Working data.
....
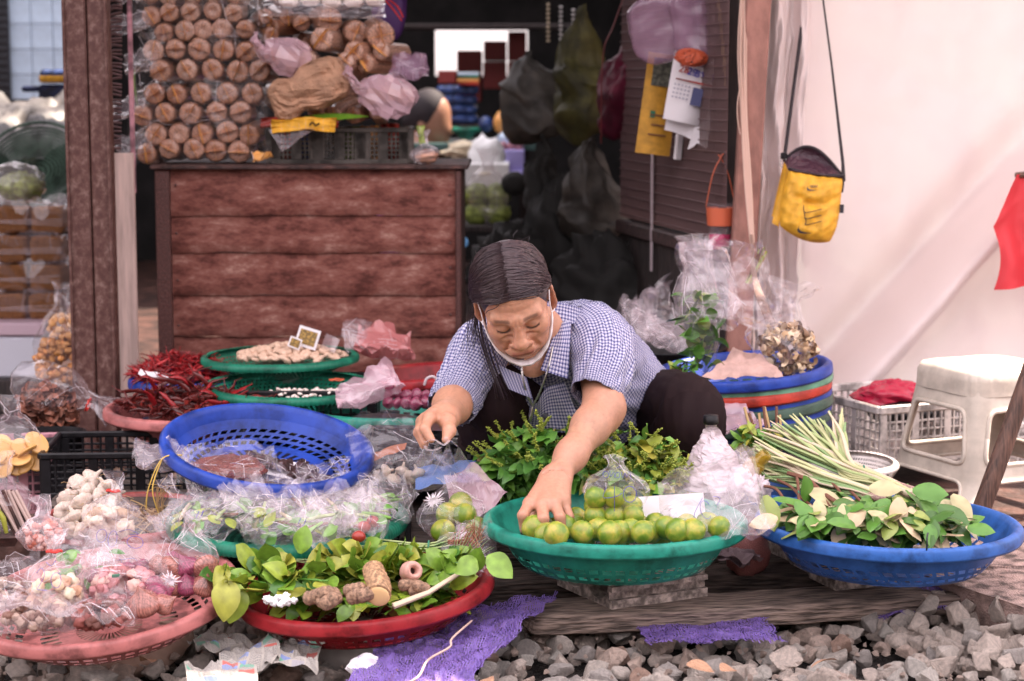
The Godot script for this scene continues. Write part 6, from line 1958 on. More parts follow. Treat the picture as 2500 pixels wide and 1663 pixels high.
....
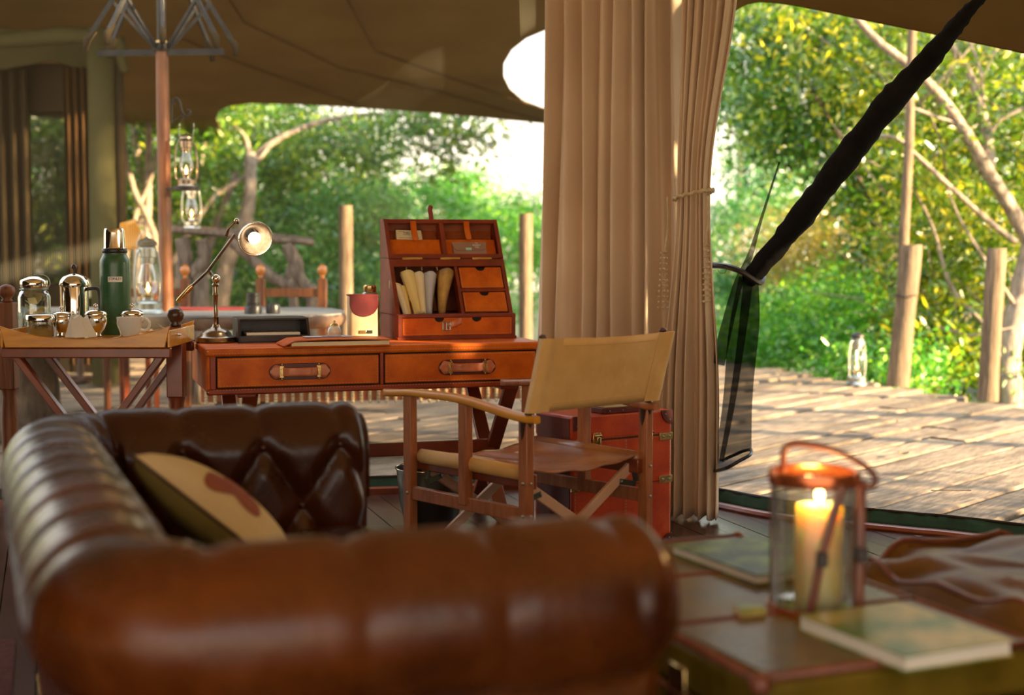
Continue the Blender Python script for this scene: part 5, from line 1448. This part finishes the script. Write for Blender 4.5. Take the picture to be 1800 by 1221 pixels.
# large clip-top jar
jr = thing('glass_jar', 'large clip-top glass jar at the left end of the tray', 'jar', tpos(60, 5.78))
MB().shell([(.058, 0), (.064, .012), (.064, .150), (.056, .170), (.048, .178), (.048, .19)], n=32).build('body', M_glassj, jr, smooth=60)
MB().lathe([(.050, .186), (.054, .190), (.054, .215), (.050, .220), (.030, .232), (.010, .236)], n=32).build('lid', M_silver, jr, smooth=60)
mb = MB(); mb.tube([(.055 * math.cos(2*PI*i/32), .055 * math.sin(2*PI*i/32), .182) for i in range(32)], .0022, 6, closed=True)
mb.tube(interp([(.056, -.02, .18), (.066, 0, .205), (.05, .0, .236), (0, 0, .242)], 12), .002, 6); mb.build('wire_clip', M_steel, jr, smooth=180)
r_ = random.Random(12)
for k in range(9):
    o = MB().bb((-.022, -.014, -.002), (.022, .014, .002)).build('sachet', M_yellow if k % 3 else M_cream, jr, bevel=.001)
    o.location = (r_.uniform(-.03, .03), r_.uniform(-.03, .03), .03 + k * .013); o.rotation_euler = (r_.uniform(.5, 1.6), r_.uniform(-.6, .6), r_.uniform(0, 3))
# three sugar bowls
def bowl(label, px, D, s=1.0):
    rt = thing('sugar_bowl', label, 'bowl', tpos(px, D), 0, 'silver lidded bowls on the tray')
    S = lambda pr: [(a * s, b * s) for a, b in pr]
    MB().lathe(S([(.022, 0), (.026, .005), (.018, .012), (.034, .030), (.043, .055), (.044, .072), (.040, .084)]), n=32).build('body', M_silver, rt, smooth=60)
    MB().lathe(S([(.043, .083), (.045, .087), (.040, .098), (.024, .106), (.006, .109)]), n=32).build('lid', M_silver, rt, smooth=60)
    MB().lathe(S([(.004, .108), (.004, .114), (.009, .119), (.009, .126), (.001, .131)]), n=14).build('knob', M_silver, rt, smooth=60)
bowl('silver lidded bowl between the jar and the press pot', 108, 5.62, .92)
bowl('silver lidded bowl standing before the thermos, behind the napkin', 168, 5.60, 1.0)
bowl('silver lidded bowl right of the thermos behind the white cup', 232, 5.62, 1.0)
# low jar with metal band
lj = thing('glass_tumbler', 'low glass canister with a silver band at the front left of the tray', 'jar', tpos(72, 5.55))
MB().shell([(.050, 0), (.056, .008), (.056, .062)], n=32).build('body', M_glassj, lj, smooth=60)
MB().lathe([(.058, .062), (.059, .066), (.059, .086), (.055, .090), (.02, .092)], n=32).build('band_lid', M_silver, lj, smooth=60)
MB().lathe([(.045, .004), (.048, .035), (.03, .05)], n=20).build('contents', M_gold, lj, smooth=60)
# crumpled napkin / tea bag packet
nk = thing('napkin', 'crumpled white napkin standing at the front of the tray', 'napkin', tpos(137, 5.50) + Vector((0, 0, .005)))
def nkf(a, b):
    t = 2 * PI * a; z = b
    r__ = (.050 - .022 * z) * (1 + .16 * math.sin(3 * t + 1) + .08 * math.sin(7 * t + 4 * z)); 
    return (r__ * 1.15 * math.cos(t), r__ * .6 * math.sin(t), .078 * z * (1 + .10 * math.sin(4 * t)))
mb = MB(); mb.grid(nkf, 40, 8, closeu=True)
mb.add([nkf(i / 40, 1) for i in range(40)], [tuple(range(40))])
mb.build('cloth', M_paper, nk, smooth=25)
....
Exercise prompt. Go through the data above and find the lines with the word "scene". Copy each of those lines.

The completed task.
The Godot script for this scene continues. Write part 6, from line 1958 on. More parts follow. Treat the picture as 2500 pixels wide and 1663 pixels high.
Continue the Blender Python script for this scene: part 5, from line 1448. This part finishes the script. Write for Blender 4.5. Take the picture to be 1800 by 1221 pixels.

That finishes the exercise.